In an interview with the AP, curator Susan Behrends Frank explained why the artist would have painted over a completed work: “He could not afford to acquire new canvasses every time he had an idea that he wanted to pursue. He worked sometimes on cardboard because canvas was so much more expensive.”
“It’s really one of those moments that really makes what you do special,” conservator Patricia Favero told the BBC, describing what it was like to first see the missing portrait.
Assisting the team from Phillips were experts from the National Gallery of Art, Cornell University, and Delaware’s Winterthur Museum, who have been examining the painting since 2008. Conservators first suspected that there might be another picture below The Blue Room‘s surface in 1954, based on the brushstrokes, which didn’t match the completed image of a woman bathing.

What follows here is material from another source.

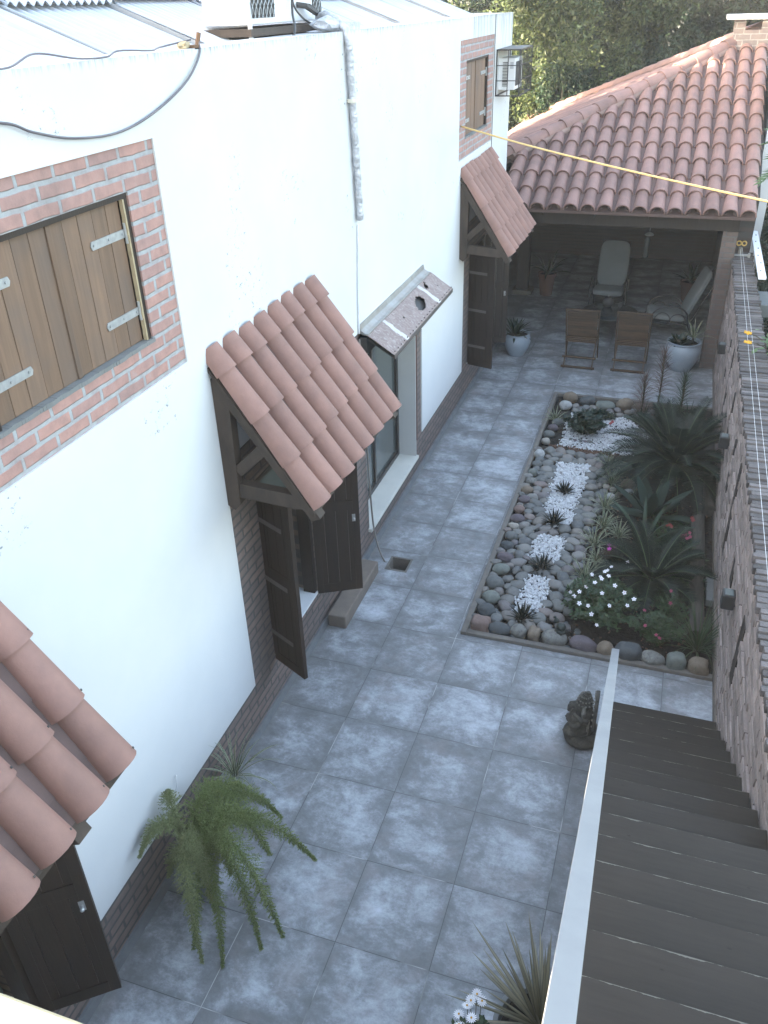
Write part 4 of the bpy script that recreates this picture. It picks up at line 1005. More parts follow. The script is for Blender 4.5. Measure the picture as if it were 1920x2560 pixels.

In the 1990s, an X-ray confirmed these suspicions, but the resulting image was fuzzy and could not be clearly identified. Now, thanks to technological advances, the canvas’s previous vertical composition can be seen for the first time in over 110 years.
Other lost Picassos have been found under existing works over the years, such as the mustachioed man beneath the surface of Woman Ironing at New York’s Guggenheim Museum. A technical analysis of the Cleveland Museum of Art’s La Vie revealed substantial differences in the artist’s original composition.
Though The Blue Room is still being analyzed, there are plans for the painting to travel to South Korea next year. Upon its return, the painting and the secret portrait beneath will be the subject of a 2017 exhibit.